<<<<

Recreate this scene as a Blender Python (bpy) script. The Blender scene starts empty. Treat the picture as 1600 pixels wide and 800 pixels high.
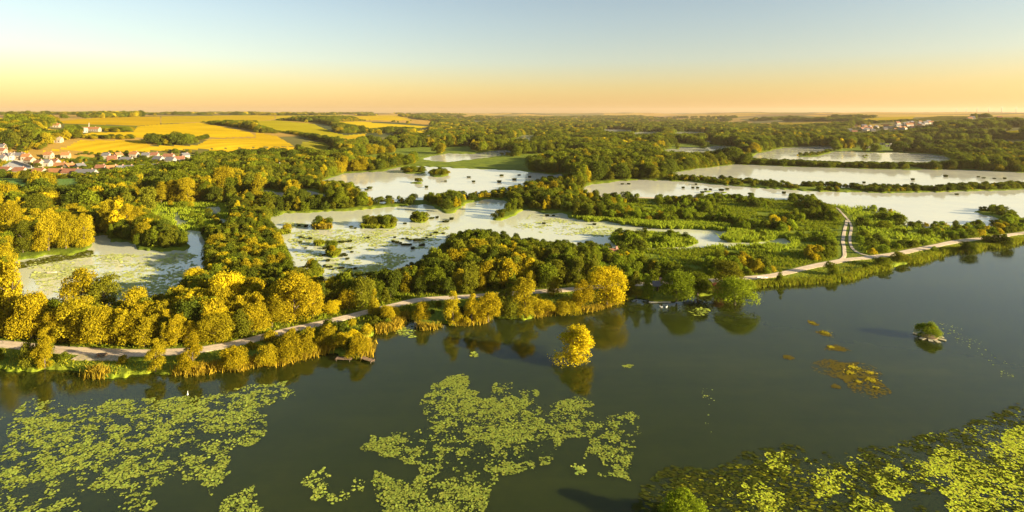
import bpy, math, random
import numpy as np
from mathutils import Vector, Matrix

R = math.radians
rng = np.random.default_rng(7)
random.seed(7)
scene = bpy.context.scene
COL = scene.collection

# ------------------------------------------------------------------ camera
CAM_H, F = 50.0, 880.0            # metres above the water, focal length in pixels of a 1600 px frame
HX, HY = 800.0, 178.0             # horizon point in that frame
cam = bpy.data.cameras.new('camera')
cam.sensor_width = 36.0
cam.lens = 36.0 * F / 1600.0
cam.shift_y = -(400.0 - HY) / 1600.0
cam.clip_start, cam.clip_end = 1.0, 60000.0
camo = bpy.data.objects.new('camera', cam)
camo.location = (0, 0, CAM_H)
camo.rotation_euler = (R(90), 0, 0)
COL.objects.link(camo)
scene.camera = camo

# ------------------------------------------------------------------ sky, sun, exposure
SUN_AZ, SUN_EL = 110.0, 13.0      # degrees clockwise from the view direction, degrees above the horizon
world = bpy.data.worlds.new('World')
scene.world = world
world.use_nodes = True
wn, wl = world.node_tree.nodes, world.node_tree.links
wn.clear()
sky = wn.new('ShaderNodeTexSky')
sky.sky_type = 'NISHITA'
sky.sun_disc = False
sky.sun_elevation = R(SUN_EL)
sky.sun_rotation = R(SUN_AZ)
sky.altitude = 60
sky.air_density = 1.1
sky.dust_density = 0.7
sky.ozone_density = 1.0
bg = wn.new('ShaderNodeBackground')
bg.inputs['Strength'].default_value = 0.053
wo = wn.new('ShaderNodeOutputWorld')
tcw = wn.new('ShaderNodeTexCoord'); sxyz = wn.new('ShaderNodeSeparateXYZ')
wl.new(tcw.outputs['Generated'], sxyz.inputs[0])
wr = wn.new('ShaderNodeValToRGB')          # warm dusty air low over the horizon, all the way round
for k, (p_, c_) in enumerate([(0.0, (0.92, 0.66, 0.44)), (0.045, (0.95, 0.77, 0.56)), (0.09, (0.93, 0.87, 0.86)), (0.16, (0.95, 0.90, 0.90))]):
    e_ = wr.color_ramp.elements[k] if k < 2 else wr.color_ramp.elements.new(p_)
    e_.position = p_; e_.color = c_ + (1,)
wl.new(sxyz.outputs['Z'], wr.inputs['Fac'])
wm = wn.new('ShaderNodeMix'); wm.data_type = 'RGBA'; wm.blend_type = 'MULTIPLY'; wm.inputs['Factor'].default_value = 1.0
wl.new(sky.outputs[0], wm.inputs['A']); wl.new(wr.outputs['Color'], wm.inputs['B'])
wl.new(wm.outputs['Result'], bg.inputs['Color'])
wl.new(bg.outputs[0], wo.inputs['Surface'])
sl = bpy.data.lights.new('sun', 'SUN')
sl.energy = 5.0
sl.angle = R(0.6)
sl.color = (1.0, 0.83, 0.53)
so = bpy.data.objects.new('sun', sl)
az, el = R(SUN_AZ), R(SUN_EL)
sdir = Vector((math.sin(az) * math.cos(el), math.cos(az) * math.cos(el), math.sin(el)))
so.rotation_euler = sdir.to_track_quat('Z', 'Y').to_euler()
so.location = (300, -200, 200)
COL.objects.link(so)
vs = scene.view_settings
vs.view_transform, vs.look, vs.exposure, vs.gamma = 'Standard', 'None', 1.92, 1.0
vs.use_curve_mapping = False
scene.render.engine = 'CYCLES'
cy = scene.cycles
cy.use_denoising = True
cy.max_bounces, cy.diffuse_bounces, cy.glossy_bounces = 6, 4, 3
cy.transmission_bounces, cy.volume_bounces, cy.transparent_max_bounces = 3, 0, 6

# ------------------------------------------------------------------ materials
def mat(name):
    m = bpy.data.materials.new(name)
    m.use_nodes = True
    nt = m.node_tree
    return m, nt.nodes, nt.links, nt.nodes['Principled BSDF']

def noise_ramp(n, l, scale, stops, detail=6, rough=0.6, coord='Object', vec=None, stretch=None):
    if vec is None:
        tc = n.new('ShaderNodeTexCoord'); vec = tc.outputs[coord]
    if stretch:
        mp = n.new('ShaderNodeMapping'); mp.inputs['Scale'].default_value = stretch
        l.new(vec, mp.inputs['Vector']); vec = mp.outputs[0]
    t = n.new('ShaderNodeTexNoise')
    t.inputs['Scale'].default_value = scale
    t.inputs['Detail'].default_value = detail
    t.inputs['Roughness'].default_value = rough
    l.new(vec, t.inputs['Vector'])
    r = n.new('ShaderNodeValToRGB')
    e = r.color_ramp.elements
    while len(e) < len(stops):
        e.new(0.5)
    for k, (p, c) in enumerate(stops):
        e[k].position = p
        e[k].color = (c[0], c[1], c[2], 1)
    l.new(t.outputs['Fac'], r.inputs['Fac'])
    return r, t

def mix(n, l, a, b, fac, mode='MIX'):
    m = n.new('ShaderNodeMix'); m.data_type = 'RGBA'; m.blend_type = mode
    for sock, v in ((m.inputs['A'], a), (m.inputs['B'], b), (m.inputs['Factor'], fac)):
        if hasattr(v, 'links'):
            l.new(v, sock)
        elif isinstance(v, (int, float)):
            sock.default_value = v
        else:
            sock.default_value = (v[0], v[1], v[2], 1)
    return m.outputs['Result']

def plain(name, col, rough=0.8, var=0.2, scale=2.0, metallic=0.0):
    m, n, l, p = mat(name)
    a = tuple(c * (1 - var) for c in col); b = tuple(min(1, c * (1 + var)) for c in col)
    r, t = noise_ramp(n, l, scale, [(0.3, a), (0.7, b)])
    l.new(r.outputs['Color'], p.inputs['Base Color'])
    p.inputs['Roughness'].default_value = rough
    p.inputs['Metallic'].default_value = metallic
    return m

def foliage(name, c1, c2, c3, trans=0.38):
    m, n, l, p = mat(name)
    oi = n.new('ShaderNodeObjectInfo')
    ge = n.new('ShaderNodeNewGeometry')
    a = mix(n, l, c1, c2, oi.outputs['Random'])
    b = mix(n, l, a, c3, ge.outputs['Random Per Island'])
    hsv = n.new('ShaderNodeHueSaturation')
    l.new(b, hsv.inputs['Color'])
    mm = n.new('ShaderNodeMath'); mm.operation = 'MULTIPLY_ADD'
    l.new(oi.outputs['Random'], mm.inputs[0]); mm.inputs[1].default_value = 7.31; mm.inputs[2].default_value = 0
    fr = n.new('ShaderNodeMath'); fr.operation = 'FRACT'; l.new(mm.outputs[0], fr.inputs[0])
    va = n.new('ShaderNodeMath'); va.operation = 'MULTIPLY_ADD'
    l.new(fr.outputs[0], va.inputs[0]); va.inputs[1].default_value = 0.55; va.inputs[2].default_value = 0.80
    lv = n.new('ShaderNodeMath'); lv.operation = 'MULTIPLY_ADD'; l.new(ge.outputs['Random Per Island'], lv.inputs[0]); lv.inputs[1].default_value = -0.40; lv.inputs[2].default_value = 1.15
    vm = n.new('ShaderNodeMath'); vm.operation = 'MULTIPLY'; l.new(va.outputs[0], vm.inputs[0]); l.new(lv.outputs[0], vm.inputs[1])
    l.new(vm.outputs[0], hsv.inputs['Value'])
    d = n.new('ShaderNodeBsdfDiffuse'); t = n.new('ShaderNodeBsdfTranslucent')
    l.new(hsv.outputs[0], d.inputs['Color']); l.new(hsv.outputs[0], t.inputs['Color'])
    mx = n.new('ShaderNodeMixShader'); mx.inputs[0].default_value = trans
    l.new(d.outputs[0], mx.inputs[1]); l.new(t.outputs[0], mx.inputs[2])
    n.remove(p)
    l.new(mx.outputs[0], n['Material Output'].inputs['Surface'])
    return m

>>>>

Reproduce the material in full, word for word, and omit the pictures.

● RESULT OF THIS EXERCISE:
Recreate this scene as a Blender Python (bpy) script. The Blender scene starts empty. Treat the picture as 1600 pixels wide and 800 pixels high.
import bpy, math, random
import numpy as np
from mathutils import Vector, Matrix

R = math.radians
rng = np.random.default_rng(7)
random.seed(7)
scene = bpy.context.scene
COL = scene.collection

# ------------------------------------------------------------------ camera
CAM_H, F = 50.0, 880.0            # metres above the water, focal length in pixels of a 1600 px frame
HX, HY = 800.0, 178.0             # horizon point in that frame
cam = bpy.data.cameras.new('camera')
cam.sensor_width = 36.0
cam.lens = 36.0 * F / 1600.0
cam.shift_y = -(400.0 - HY) / 1600.0
cam.clip_start, cam.clip_end = 1.0, 60000.0
camo = bpy.data.objects.new('camera', cam)
camo.location = (0, 0, CAM_H)
camo.rotation_euler = (R(90), 0, 0)
COL.objects.link(camo)
scene.camera = camo

# ------------------------------------------------------------------ sky, sun, exposure
SUN_AZ, SUN_EL = 110.0, 13.0      # degrees clockwise from the view direction, degrees above the horizon
world = bpy.data.worlds.new('World')
scene.world = world
world.use_nodes = True
wn, wl = world.node_tree.nodes, world.node_tree.links
wn.clear()
sky = wn.new('ShaderNodeTexSky')
sky.sky_type = 'NISHITA'
sky.sun_disc = False
sky.sun_elevation = R(SUN_EL)
sky.sun_rotation = R(SUN_AZ)
sky.altitude = 60
sky.air_density = 1.1
sky.dust_density = 0.7
sky.ozone_density = 1.0
bg = wn.new('ShaderNodeBackground')
bg.inputs['Strength'].default_value = 0.053
wo = wn.new('ShaderNodeOutputWorld')
tcw = wn.new('ShaderNodeTexCoord'); sxyz = wn.new('ShaderNodeSeparateXYZ')
wl.new(tcw.outputs['Generated'], sxyz.inputs[0])
wr = wn.new('ShaderNodeValToRGB')          # warm dusty air low over the horizon, all the way round
for k, (p_, c_) in enumerate([(0.0, (0.92, 0.66, 0.44)), (0.045, (0.95, 0.77, 0.56)), (0.09, (0.93, 0.87, 0.86)), (0.16, (0.95, 0.90, 0.90))]):
    e_ = wr.color_ramp.elements[k] if k < 2 else wr.color_ramp.elements.new(p_)
    e_.position = p_; e_.color = c_ + (1,)
wl.new(sxyz.outputs['Z'], wr.inputs['Fac'])
wm = wn.new('ShaderNodeMix'); wm.data_type = 'RGBA'; wm.blend_type = 'MULTIPLY'; wm.inputs['Factor'].default_value = 1.0
wl.new(sky.outputs[0], wm.inputs['A']); wl.new(wr.outputs['Color'], wm.inputs['B'])
wl.new(wm.outputs['Result'], bg.inputs['Color'])
wl.new(bg.outputs[0], wo.inputs['Surface'])
sl = bpy.data.lights.new('sun', 'SUN')
sl.energy = 5.0
sl.angle = R(0.6)
sl.color = (1.0, 0.83, 0.53)
so = bpy.data.objects.new('sun', sl)
az, el = R(SUN_AZ), R(SUN_EL)
sdir = Vector((math.sin(az) * math.cos(el), math.cos(az) * math.cos(el), math.sin(el)))
so.rotation_euler = sdir.to_track_quat('Z', 'Y').to_euler()
so.location = (300, -200, 200)
COL.objects.link(so)
vs = scene.view_settings
vs.view_transform, vs.look, vs.exposure, vs.gamma = 'Standard', 'None', 1.92, 1.0
vs.use_curve_mapping = False
scene.render.engine = 'CYCLES'
cy = scene.cycles
cy.use_denoising = True
cy.max_bounces, cy.diffuse_bounces, cy.glossy_bounces = 6, 4, 3
cy.transmission_bounces, cy.volume_bounces, cy.transparent_max_bounces = 3, 0, 6

# ------------------------------------------------------------------ materials
def mat(name):
    m = bpy.data.materials.new(name)
    m.use_nodes = True
    nt = m.node_tree
    return m, nt.nodes, nt.links, nt.nodes['Principled BSDF']

def noise_ramp(n, l, scale, stops, detail=6, rough=0.6, coord='Object', vec=None, stretch=None):
    if vec is None:
        tc = n.new('ShaderNodeTexCoord'); vec = tc.outputs[coord]
    if stretch:
        mp = n.new('ShaderNodeMapping'); mp.inputs['Scale'].default_value = stretch
        l.new(vec, mp.inputs['Vector']); vec = mp.outputs[0]
    t = n.new('ShaderNodeTexNoise')
    t.inputs['Scale'].default_value = scale
    t.inputs['Detail'].default_value = detail
    t.inputs['Roughness'].default_value = rough
    l.new(vec, t.inputs['Vector'])
    r = n.new('ShaderNodeValToRGB')
    e = r.color_ramp.elements
    while len(e) < len(stops):
        e.new(0.5)
    for k, (p, c) in enumerate(stops):
        e[k].position = p
        e[k].color = (c[0], c[1], c[2], 1)
    l.new(t.outputs['Fac'], r.inputs['Fac'])
    return r, t

def mix(n, l, a, b, fac, mode='MIX'):
    m = n.new('ShaderNodeMix'); m.data_type = 'RGBA'; m.blend_type = mode
    for sock, v in ((m.inputs['A'], a), (m.inputs['B'], b), (m.inputs['Factor'], fac)):
        if hasattr(v, 'links'):
            l.new(v, sock)
        elif isinstance(v, (int, float)):
            sock.default_value = v
        else:
            sock.default_value = (v[0], v[1], v[2], 1)
    return m.outputs['Result']

def plain(name, col, rough=0.8, var=0.2, scale=2.0, metallic=0.0):
    m, n, l, p = mat(name)
    a = tuple(c * (1 - var) for c in col); b = tuple(min(1, c * (1 + var)) for c in col)
    r, t = noise_ramp(n, l, scale, [(0.3, a), (0.7, b)])
    l.new(r.outputs['Color'], p.inputs['Base Color'])
    p.inputs['Roughness'].default_value = rough
    p.inputs['Metallic'].default_value = metallic
    return m

def foliage(name, c1, c2, c3, trans=0.38):
    m, n, l, p = mat(name)
    oi = n.new('ShaderNodeObjectInfo')
    ge = n.new('ShaderNodeNewGeometry')
    a = mix(n, l, c1, c2, oi.outputs['Random'])
    b = mix(n, l, a, c3, ge.outputs['Random Per Island'])
    hsv = n.new('ShaderNodeHueSaturation')
    l.new(b, hsv.inputs['Color'])
    mm = n.new('ShaderNodeMath'); mm.operation = 'MULTIPLY_ADD'
    l.new(oi.outputs['Random'], mm.inputs[0]); mm.inputs[1].default_value = 7.31; mm.inputs[2].default_value = 0
    fr = n.new('ShaderNodeMath'); fr.operation = 'FRACT'; l.new(mm.outputs[0], fr.inputs[0])
    va = n.new('ShaderNodeMath'); va.operation = 'MULTIPLY_ADD'
    l.new(fr.outputs[0], va.inputs[0]); va.inputs[1].default_value = 0.55; va.inputs[2].default_value = 0.80
    lv = n.new('ShaderNodeMath'); lv.operation = 'MULTIPLY_ADD'; l.new(ge.outputs['Random Per Island'], lv.inputs[0]); lv.inputs[1].default_value = -0.40; lv.inputs[2].default_value = 1.15
    vm = n.new('ShaderNodeMath'); vm.operation = 'MULTIPLY'; l.new(va.outputs[0], vm.inputs[0]); l.new(lv.outputs[0], vm.inputs[1])
    l.new(vm.outputs[0], hsv.inputs['Value'])
    d = n.new('ShaderNodeBsdfDiffuse'); t = n.new('ShaderNodeBsdfTranslucent')
    l.new(hsv.outputs[0], d.inputs['Color']); l.new(hsv.outputs[0], t.inputs['Color'])
    mx = n.new('ShaderNodeMixShader'); mx.inputs[0].default_value = trans
    l.new(d.outputs[0], mx.inputs[1]); l.new(t.outputs[0], mx.inputs[2])
    n.remove(p)
    l.new(mx.outputs[0], n['Material Output'].inputs['Surface'])
    return m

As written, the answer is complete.